Volvamos al proceso de adquisición de mayor independencia de la economía respecto a la política particular de los gobiernos e incluso respecto a las ideologías, para decir que estos mayores grados de independencia están relegando, en alguna medida, la mediación política entre los Estados, para el impulso de político económico-productivas nacionales. Tal es así que, hoy por hoy resulta más importante para los Estados, lograr acuerdos productivos con las grandes corporaciones globalizadas que con otros gobiernos, salvo, claro, en lo referido al comercio internacional. Es cierto, a la vez, que para los Estados pequeños esta posibilidad representa el peligro de subordinar lo público a lo privado; por ello y con todo, los organismos internacionales siguen siendo el espacio en el que lo público puede contar con mayores opciones para prevalecer frente a lo privado. No se piense con esta afirmación que existe una correspondencia mecánica entre la defensa de lo público en lo económico y la democracia en lo político. También en este caso puntual, el tejido que se establece en la relación entre economía y política, entre lo público y lo privado, es el espacio que permite la presencia de la anti-política, populismo mediante; es decir, de la antidemocracia.
Por ello, para los países latinoamericanos, el reconocimiento tanto de los cambios, como de la expansión del espacio (teórico, conceptual, institucional, político) que tales cambios conllevan, resulta de fundamental importancia para orientarse en estos tiempos.
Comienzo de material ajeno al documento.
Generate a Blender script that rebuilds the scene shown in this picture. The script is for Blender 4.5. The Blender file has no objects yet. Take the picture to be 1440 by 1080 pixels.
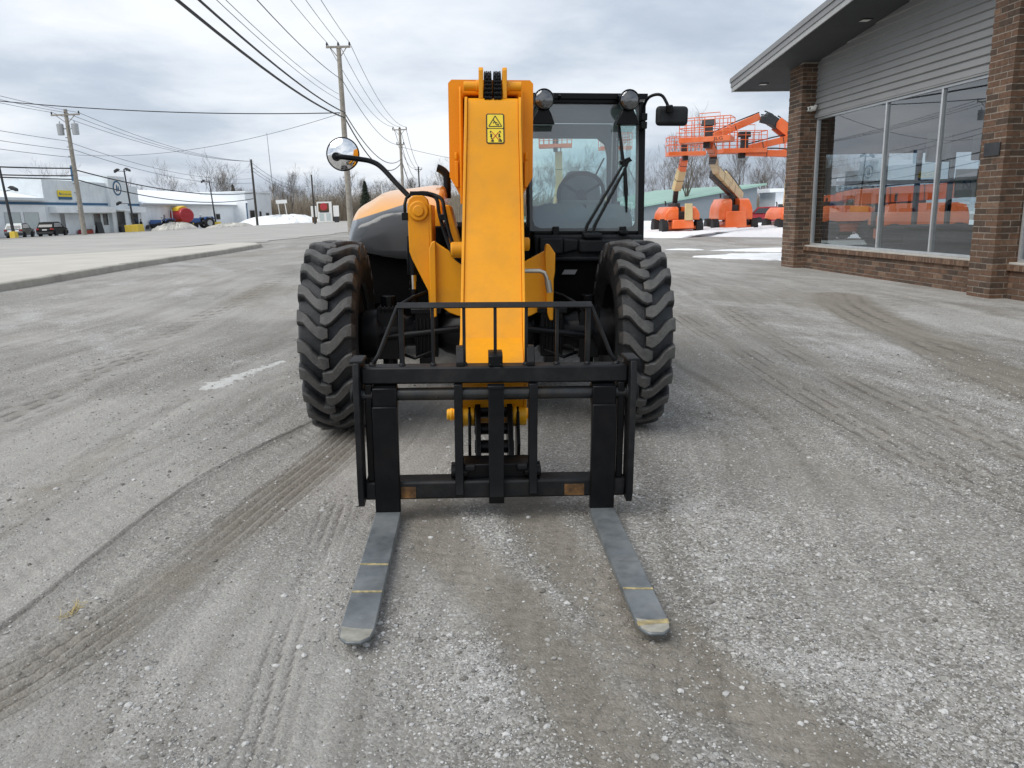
import bpy, bmesh, math, random
import numpy as np
from mathutils import Matrix, Vector
random.seed(7); RNG = np.random.default_rng(11)
R = math.radians
S = bpy.context.scene; COL = S.collection
LEAN = Matrix.Rotation(R(-1.4), 4, 'Y')      # the lot falls slightly to the right of true level

# ------------------------------------------------------------------ terrain height
GX = [-400, -54, -48, -38, -10.5, 400]; GZ = [-1.3, -1.3, -.95, -.45, 0, 0]
def gz(x): return float(np.interp(x, GX, GZ))

# ------------------------------------------------------------------ materials
class NT:
    def __init__(s, name):
        s.m = bpy.data.materials.new(name); s.m.use_nodes = True
        s.t = s.m.node_tree; s.n = s.t.nodes; s.n.clear()
        s.out = s.n.new('ShaderNodeOutputMaterial')
    def node(s, kind, **kw):
        n = s.n.new('ShaderNode' + kind)
        for k, v in kw.items():
            if k.startswith('i_'):
                n.inputs[k[2:].replace('_', ' ')].default_value = v
            else: setattr(n, k, v)
        return n
    def link(s, a, b): s.t.links.new(a, b)
    def noise(s, scale, detail=4, vec=None, rough=.55):
        n = s.node('TexNoise'); n.inputs['Scale'].default_value = scale; n.inputs['Detail'].default_value = detail
        n.inputs['Roughness'].default_value = rough
        if vec: s.link(vec, n.inputs['Vector'])
        return n.outputs['Fac']
    def ramp(s, fac, stops):
        r = s.node('ValToRGB'); e = r.color_ramp.elements
        while len(e) < len(stops): e.new(.5)
        for q, (p, c) in zip(e, stops):
            q.position = p; q.color = (c, c, c, 1) if not hasattr(c, '__len__') else (*c, 1)
        s.link(fac, r.inputs['Fac']); return r.outputs['Color']
    def mix(s, fac, a, b, blend='MIX'):
        n = s.node('Mix', data_type='RGBA', blend_type=blend)
        for sock, v in ((n.inputs[0], fac), (n.inputs[6], a), (n.inputs[7], b)):
            if hasattr(v, 'is_linked'): s.link(v, sock)
            elif hasattr(v, '__len__'): sock.default_value = (*v, 1)
            else: sock.default_value = v
        return n.outputs[2]
    def math(s, op, a, b=0.0, clamp=False):
        n = s.node('Math', operation=op, use_clamp=clamp)
        for sock, v in ((n.inputs[0], a), (n.inputs[1], b)):
            if hasattr(v, 'is_linked'): s.link(v, sock)
            else: sock.default_value = v
        return n.outputs[0]

def mat(name, col, rough=.5, metal=0., var=.12, scale=6., bump=0., bscale=60., dirt=None, dirt_amt=.0, dirt_scale=3., coat=0., spec=.5):
    """painted / plain surface with procedural colour, gloss and relief variation"""
    q = NT(name); b = q.node('BsdfPrincipled'); q.link(b.outputs[0], q.out.inputs[0])
    tc = q.node('TexCoord').outputs['Object']
    f = q.noise(scale, 5, tc)
    lo = tuple(max(0, c * (1 - var)) for c in col); hi = tuple(min(1, c * (1 + var)) for c in col)
    c = q.mix(q.ramp(f, [(.3, 0.), (.7, 1.)]), lo, hi)
    if dirt:
        d = q.ramp(q.noise(dirt_scale, 8, tc, .65), [(.45, 0.), (.75, 1.)])
        c = q.mix(q.math('MULTIPLY', d, dirt_amt), c, dirt)
    q.link(c, b.inputs['Base Color'])
    rr = q.node('MapRange'); rr.inputs['To Min'].default_value = max(.02, rough - .1); rr.inputs['To Max'].default_value = min(1, rough + .1)
    q.link(q.noise(scale * 2.3, 4, tc), rr.inputs['Value']); q.link(rr.outputs[0], b.inputs['Roughness'])
    b.inputs['Metallic'].default_value = metal; b.inputs['Specular IOR Level'].default_value = spec
    b.inputs['Coat Weight'].default_value = coat; b.inputs['Coat Roughness'].default_value = .08
    if bump:
        bp = q.node('Bump'); bp.inputs['Strength'].default_value = bump; bp.inputs['Distance'].default_value = .01
        q.link(q.noise(bscale, 5, tc), bp.inputs['Height']); q.link(bp.outputs[0], b.inputs['Normal'])
    return q.m

def glass(name, tint, refl=.12, haze=0., hazecol=(.5, .56, .58), rough=.0):
    q = NT(name)
    tr = q.node('BsdfTransparent'); tr.inputs[0].default_value = (*tint, 1)
    gl = q.node('BsdfGlossy'); gl.inputs['Color'].default_value = (.95, .97, 1, 1); gl.inputs['Roughness'].default_value = rough
    fr = q.node('Fresnel'); fr.inputs['IOR'].default_value = 1.5
    geo = q.node('NewGeometry'); fac = q.math('MULTIPLY', q.math('ADD', fr.outputs[0], refl, True), q.math('SUBTRACT', 1., geo.outputs['Backfacing']))
    m = q.node('MixShader'); q.link(fac, m.inputs[0]); q.link(tr.outputs[0], m.inputs[1]); q.link(gl.outputs[0], m.inputs[2])
    o = m.outputs[0]
    if haze:
        d = q.node('BsdfDiffuse'); d.inputs[0].default_value = (*hazecol, 1)
        m2 = q.node('MixShader'); tc = q.node('TexCoord').outputs['Object']
        h = q.math('MULTIPLY', q.ramp(q.noise(3, 4, tc), [(.2, .8), (.8, 1.)]), haze)
        q.link(h, m2.inputs[0]); q.link(o, m2.inputs[1]); q.link(d.outputs[0], m2.inputs[2]); o = m2.outputs[0]
    q.link(o, q.out.inputs[0]); return q.m

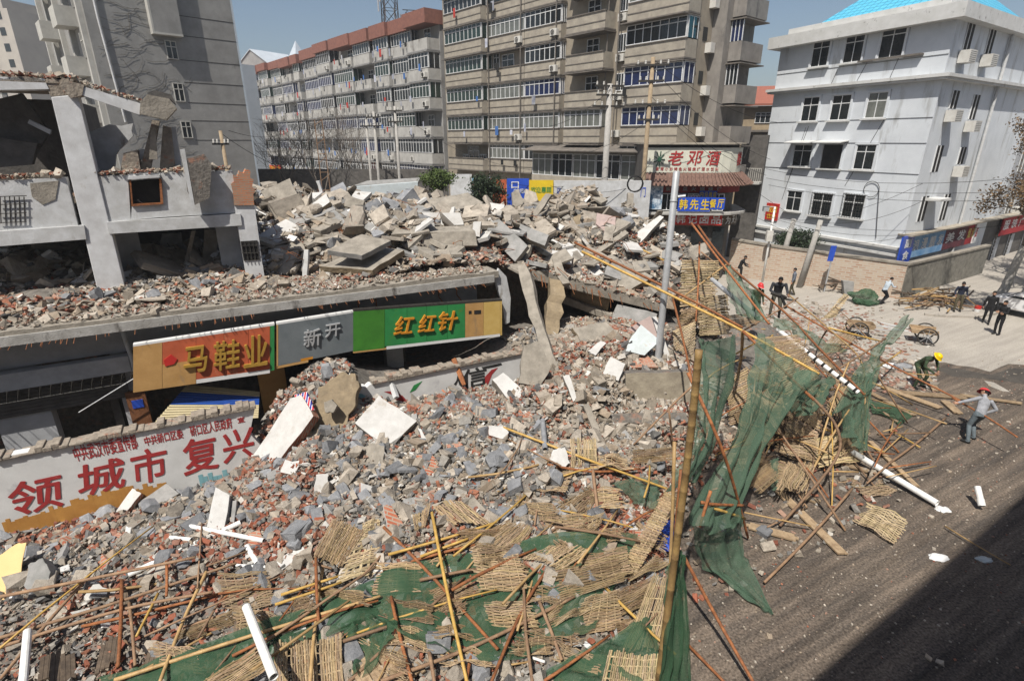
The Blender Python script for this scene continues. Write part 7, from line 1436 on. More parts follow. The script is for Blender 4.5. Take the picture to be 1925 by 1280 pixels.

Sin embargo de ello, en nuestra región, hasta ahora nos hemos movido en una lógica polar estéril, que nos lleva de la anti-política a la política sin vocación soberana, como si se trata únicamente de respuestas que cada polo tiene reservado para el otro polo. Los ejemplos de los gobiernos de Mauricio Macri (Argentina) o Lenin Moreno (Ecuador) grafican la opción del olvido de los supuestos de la soberanía nacional, como respuesta a la opción de la anti-política populista. En ambas experiencias lo que ha destacado ha sido la gran voluntad de subordinarse al Fondo Monetario Internacional (FMI) y esas decisiones únicamente han servido para alimentar las expresiones anti-políticas en la sociedad. Es también cierto que aquellas decisiones han traído del mundo del pasado la manera de concurrir al ámbito internacional como simples apéndices, funcionales, a los intereses geopolíticos de los países centrales.
Recordemos que existe, sin embargo, diferencias entre aquél pasado y nuestro tiempo. Nadie duda que esta distancia está dada por la evolución del capital que, reiteremos, permitió una mayor independencia de la economía respecto de la política, de los Estados y de las naciones. En tal sentido, concluiríamos señalando que son precisamente tales modificaciones las que posibilitan salir de aquella inútil polaridad, inviabilizadora del desarrollo de políticas nacionales soberanas, en la era de la globalización. La condición, claro, es la preservación de los grados de soberanía nacional, que las luchas sociales obligaron a adoptar a los diferentes gobiernos. Este requisito (el de la concurrencia al concierto internacional en base al interés de la soberanía nacional) no supone ningún condicionamiento ideológico, porque la expansión del espacio del que hablábamos así lo permite. Si algo supone una concurrencia en esos términos, es el despojo de los viejos hábitos, con los que se contraponía los conceptos de soberanía y dependencia, en los mismos términos que la polaridad entre izquierda y derecha.